#### Task goal:
Make an exact copy of the listing below.

#### Scripts that build scenes:
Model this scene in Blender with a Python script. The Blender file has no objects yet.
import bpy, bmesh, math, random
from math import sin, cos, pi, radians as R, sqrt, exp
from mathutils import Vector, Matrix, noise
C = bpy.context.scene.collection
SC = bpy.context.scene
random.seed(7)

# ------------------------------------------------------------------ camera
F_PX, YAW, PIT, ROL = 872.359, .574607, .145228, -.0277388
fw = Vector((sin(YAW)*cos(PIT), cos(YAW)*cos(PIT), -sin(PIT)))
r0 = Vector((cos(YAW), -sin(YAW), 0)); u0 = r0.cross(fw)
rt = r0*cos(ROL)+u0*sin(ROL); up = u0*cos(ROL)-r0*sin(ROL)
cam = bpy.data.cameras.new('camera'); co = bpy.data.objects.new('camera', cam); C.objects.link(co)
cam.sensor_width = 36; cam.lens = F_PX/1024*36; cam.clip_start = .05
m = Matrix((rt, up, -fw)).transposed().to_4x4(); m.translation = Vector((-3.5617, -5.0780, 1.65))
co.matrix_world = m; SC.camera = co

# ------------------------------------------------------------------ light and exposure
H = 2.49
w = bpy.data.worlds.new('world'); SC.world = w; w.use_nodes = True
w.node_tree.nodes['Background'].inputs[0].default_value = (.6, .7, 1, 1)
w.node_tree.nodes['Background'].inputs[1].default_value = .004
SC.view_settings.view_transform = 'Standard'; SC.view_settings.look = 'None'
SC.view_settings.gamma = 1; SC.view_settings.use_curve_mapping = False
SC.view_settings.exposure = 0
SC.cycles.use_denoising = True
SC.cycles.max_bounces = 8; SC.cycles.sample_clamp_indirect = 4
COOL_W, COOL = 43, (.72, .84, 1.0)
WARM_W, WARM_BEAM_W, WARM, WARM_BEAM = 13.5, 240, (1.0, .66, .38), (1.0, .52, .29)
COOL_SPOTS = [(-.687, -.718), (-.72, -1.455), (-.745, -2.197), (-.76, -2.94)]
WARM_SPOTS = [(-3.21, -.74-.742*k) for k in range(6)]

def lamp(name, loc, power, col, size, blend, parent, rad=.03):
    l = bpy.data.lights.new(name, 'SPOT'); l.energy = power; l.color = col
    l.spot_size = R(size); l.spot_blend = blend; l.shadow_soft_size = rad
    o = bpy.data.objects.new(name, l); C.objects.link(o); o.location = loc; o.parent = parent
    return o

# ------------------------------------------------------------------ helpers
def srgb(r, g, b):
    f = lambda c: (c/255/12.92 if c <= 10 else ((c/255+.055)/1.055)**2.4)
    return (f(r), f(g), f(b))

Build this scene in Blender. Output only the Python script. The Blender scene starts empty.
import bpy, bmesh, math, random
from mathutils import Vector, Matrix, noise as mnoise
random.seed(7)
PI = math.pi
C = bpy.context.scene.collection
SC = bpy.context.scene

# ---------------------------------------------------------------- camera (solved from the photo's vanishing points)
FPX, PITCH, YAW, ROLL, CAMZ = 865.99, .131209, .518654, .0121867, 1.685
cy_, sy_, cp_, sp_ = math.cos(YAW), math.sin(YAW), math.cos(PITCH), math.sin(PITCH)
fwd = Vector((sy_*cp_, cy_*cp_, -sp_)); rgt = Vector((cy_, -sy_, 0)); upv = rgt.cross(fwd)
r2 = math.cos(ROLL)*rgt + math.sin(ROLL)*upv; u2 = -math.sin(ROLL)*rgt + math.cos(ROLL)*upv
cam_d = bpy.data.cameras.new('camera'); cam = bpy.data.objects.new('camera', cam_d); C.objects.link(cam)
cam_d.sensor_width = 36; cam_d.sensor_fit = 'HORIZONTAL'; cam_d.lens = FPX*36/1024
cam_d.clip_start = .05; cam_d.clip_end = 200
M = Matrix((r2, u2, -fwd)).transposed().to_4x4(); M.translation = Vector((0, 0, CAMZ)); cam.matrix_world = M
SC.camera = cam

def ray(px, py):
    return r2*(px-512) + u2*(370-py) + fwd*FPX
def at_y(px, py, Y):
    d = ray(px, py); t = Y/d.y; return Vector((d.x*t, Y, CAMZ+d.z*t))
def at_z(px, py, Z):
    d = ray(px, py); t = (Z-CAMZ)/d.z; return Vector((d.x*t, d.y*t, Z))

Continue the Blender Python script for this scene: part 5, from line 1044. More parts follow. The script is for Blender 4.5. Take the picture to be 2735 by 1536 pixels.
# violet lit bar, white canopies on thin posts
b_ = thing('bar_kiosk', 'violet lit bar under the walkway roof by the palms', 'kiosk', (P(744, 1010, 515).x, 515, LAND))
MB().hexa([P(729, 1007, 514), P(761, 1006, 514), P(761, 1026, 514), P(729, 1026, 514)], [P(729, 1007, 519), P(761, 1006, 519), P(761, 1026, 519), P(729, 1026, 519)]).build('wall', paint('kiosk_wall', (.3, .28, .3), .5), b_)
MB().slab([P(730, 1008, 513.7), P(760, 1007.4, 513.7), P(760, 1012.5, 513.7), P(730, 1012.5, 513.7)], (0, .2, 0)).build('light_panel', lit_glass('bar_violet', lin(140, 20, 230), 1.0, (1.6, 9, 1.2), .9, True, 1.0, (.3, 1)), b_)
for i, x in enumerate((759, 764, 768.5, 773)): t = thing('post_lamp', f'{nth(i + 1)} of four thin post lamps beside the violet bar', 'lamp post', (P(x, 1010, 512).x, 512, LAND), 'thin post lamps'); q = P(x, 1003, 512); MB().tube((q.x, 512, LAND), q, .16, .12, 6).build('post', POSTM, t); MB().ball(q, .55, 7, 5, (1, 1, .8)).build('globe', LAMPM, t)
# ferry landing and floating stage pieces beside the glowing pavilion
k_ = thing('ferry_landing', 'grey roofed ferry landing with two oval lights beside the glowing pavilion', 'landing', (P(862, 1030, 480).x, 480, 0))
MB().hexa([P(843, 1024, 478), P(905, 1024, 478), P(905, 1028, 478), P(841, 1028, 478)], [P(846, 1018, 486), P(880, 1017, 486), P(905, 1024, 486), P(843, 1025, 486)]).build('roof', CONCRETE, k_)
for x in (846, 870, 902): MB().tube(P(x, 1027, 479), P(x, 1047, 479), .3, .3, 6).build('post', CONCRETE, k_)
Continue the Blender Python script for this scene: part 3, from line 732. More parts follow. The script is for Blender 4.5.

#### Exercise answer:
Model this scene in Blender with a Python script. The Blender file has no objects yet.
import bpy, bmesh, math, random
from math import sin, cos, pi, radians as R, sqrt, exp
from mathutils import Vector, Matrix, noise
C = bpy.context.scene.collection
SC = bpy.context.scene
random.seed(7)

# ------------------------------------------------------------------ camera
F_PX, YAW, PIT, ROL = 872.359, .574607, .145228, -.0277388
fw = Vector((sin(YAW)*cos(PIT), cos(YAW)*cos(PIT), -sin(PIT)))
r0 = Vector((cos(YAW), -sin(YAW), 0)); u0 = r0.cross(fw)
rt = r0*cos(ROL)+u0*sin(ROL); up = u0*cos(ROL)-r0*sin(ROL)
cam = bpy.data.cameras.new('camera'); co = bpy.data.objects.new('camera', cam); C.objects.link(co)
cam.sensor_width = 36; cam.lens = F_PX/1024*36; cam.clip_start = .05
m = Matrix((rt, up, -fw)).transposed().to_4x4(); m.translation = Vector((-3.5617, -5.0780, 1.65))
co.matrix_world = m; SC.camera = co

# ------------------------------------------------------------------ light and exposure
H = 2.49
w = bpy.data.worlds.new('world'); SC.world = w; w.use_nodes = True
w.node_tree.nodes['Background'].inputs[0].default_value = (.6, .7, 1, 1)
w.node_tree.nodes['Background'].inputs[1].default_value = .004
SC.view_settings.view_transform = 'Standard'; SC.view_settings.look = 'None'
SC.view_settings.gamma = 1; SC.view_settings.use_curve_mapping = False
SC.view_settings.exposure = 0
SC.cycles.use_denoising = True
SC.cycles.max_bounces = 8; SC.cycles.sample_clamp_indirect = 4
COOL_W, COOL = 43, (.72, .84, 1.0)
WARM_W, WARM_BEAM_W, WARM, WARM_BEAM = 13.5, 240, (1.0, .66, .38), (1.0, .52, .29)
COOL_SPOTS = [(-.687, -.718), (-.72, -1.455), (-.745, -2.197), (-.76, -2.94)]
WARM_SPOTS = [(-3.21, -.74-.742*k) for k in range(6)]

def lamp(name, loc, power, col, size, blend, parent, rad=.03):
    l = bpy.data.lights.new(name, 'SPOT'); l.energy = power; l.color = col
    l.spot_size = R(size); l.spot_blend = blend; l.shadow_soft_size = rad
    o = bpy.data.objects.new(name, l); C.objects.link(o); o.location = loc; o.parent = parent
    return o

# ------------------------------------------------------------------ helpers
def srgb(r, g, b):
    f = lambda c: (c/255/12.92 if c <= 10 else ((c/255+.055)/1.055)**2.4)
    return (f(r), f(g), f(b))

Build this scene in Blender. Output only the Python script. The Blender scene starts empty.
import bpy, bmesh, math, random
from mathutils import Vector, Matrix, noise as mnoise
random.seed(7)
PI = math.pi
C = bpy.context.scene.collection
SC = bpy.context.scene

# ---------------------------------------------------------------- camera (solved from the photo's vanishing points)
FPX, PITCH, YAW, ROLL, CAMZ = 865.99, .131209, .518654, .0121867, 1.685
cy_, sy_, cp_, sp_ = math.cos(YAW), math.sin(YAW), math.cos(PITCH), math.sin(PITCH)
fwd = Vector((sy_*cp_, cy_*cp_, -sp_)); rgt = Vector((cy_, -sy_, 0)); upv = rgt.cross(fwd)
r2 = math.cos(ROLL)*rgt + math.sin(ROLL)*upv; u2 = -math.sin(ROLL)*rgt + math.cos(ROLL)*upv
cam_d = bpy.data.cameras.new('camera'); cam = bpy.data.objects.new('camera', cam_d); C.objects.link(cam)
cam_d.sensor_width = 36; cam_d.sensor_fit = 'HORIZONTAL'; cam_d.lens = FPX*36/1024
cam_d.clip_start = .05; cam_d.clip_end = 200
M = Matrix((r2, u2, -fwd)).transposed().to_4x4(); M.translation = Vector((0, 0, CAMZ)); cam.matrix_world = M
SC.camera = cam

def ray(px, py):
    return r2*(px-512) + u2*(370-py) + fwd*FPX
def at_y(px, py, Y):
    d = ray(px, py); t = Y/d.y; return Vector((d.x*t, Y, CAMZ+d.z*t))
def at_z(px, py, Z):
    d = ray(px, py); t = (Z-CAMZ)/d.z; return Vector((d.x*t, d.y*t, Z))

Continue the Blender Python script for this scene: part 5, from line 1044. More parts follow. The script is for Blender 4.5. Take the picture to be 2735 by 1536 pixels.
# violet lit bar, white canopies on thin posts
b_ = thing('bar_kiosk', 'violet lit bar under the walkway roof by the palms', 'kiosk', (P(744, 1010, 515).x, 515, LAND))
MB().hexa([P(729, 1007, 514), P(761, 1006, 514), P(761, 1026, 514), P(729, 1026, 514)], [P(729, 1007, 519), P(761, 1006, 519), P(761, 1026, 519), P(729, 1026, 519)]).build('wall', paint('kiosk_wall', (.3, .28, .3), .5), b_)
MB().slab([P(730, 1008, 513.7), P(760, 1007.4, 513.7), P(760, 1012.5, 513.7), P(730, 1012.5, 513.7)], (0, .2, 0)).build('light_panel', lit_glass('bar_violet', lin(140, 20, 230), 1.0, (1.6, 9, 1.2), .9, True, 1.0, (.3, 1)), b_)
for i, x in enumerate((759, 764, 768.5, 773)): t = thing('post_lamp', f'{nth(i + 1)} of four thin post lamps beside the violet bar', 'lamp post', (P(x, 1010, 512).x, 512, LAND), 'thin post lamps'); q = P(x, 1003, 512); MB().tube((q.x, 512, LAND), q, .16, .12, 6).build('post', POSTM, t); MB().ball(q, .55, 7, 5, (1, 1, .8)).build('globe', LAMPM, t)
# ferry landing and floating stage pieces beside the glowing pavilion
k_ = thing('ferry_landing', 'grey roofed ferry landing with two oval lights beside the glowing pavilion', 'landing', (P(862, 1030, 480).x, 480, 0))
MB().hexa([P(843, 1024, 478), P(905, 1024, 478), P(905, 1028, 478), P(841, 1028, 478)], [P(846, 1018, 486), P(880, 1017, 486), P(905, 1024, 486), P(843, 1025, 486)]).build('roof', CONCRETE, k_)
for x in (846, 870, 902): MB().tube(P(x, 1027, 479), P(x, 1047, 479), .3, .3, 6).build('post', CONCRETE, k_)
Continue the Blender Python script for this scene: part 3, from line 732. More parts follow. The script is for Blender 4.5.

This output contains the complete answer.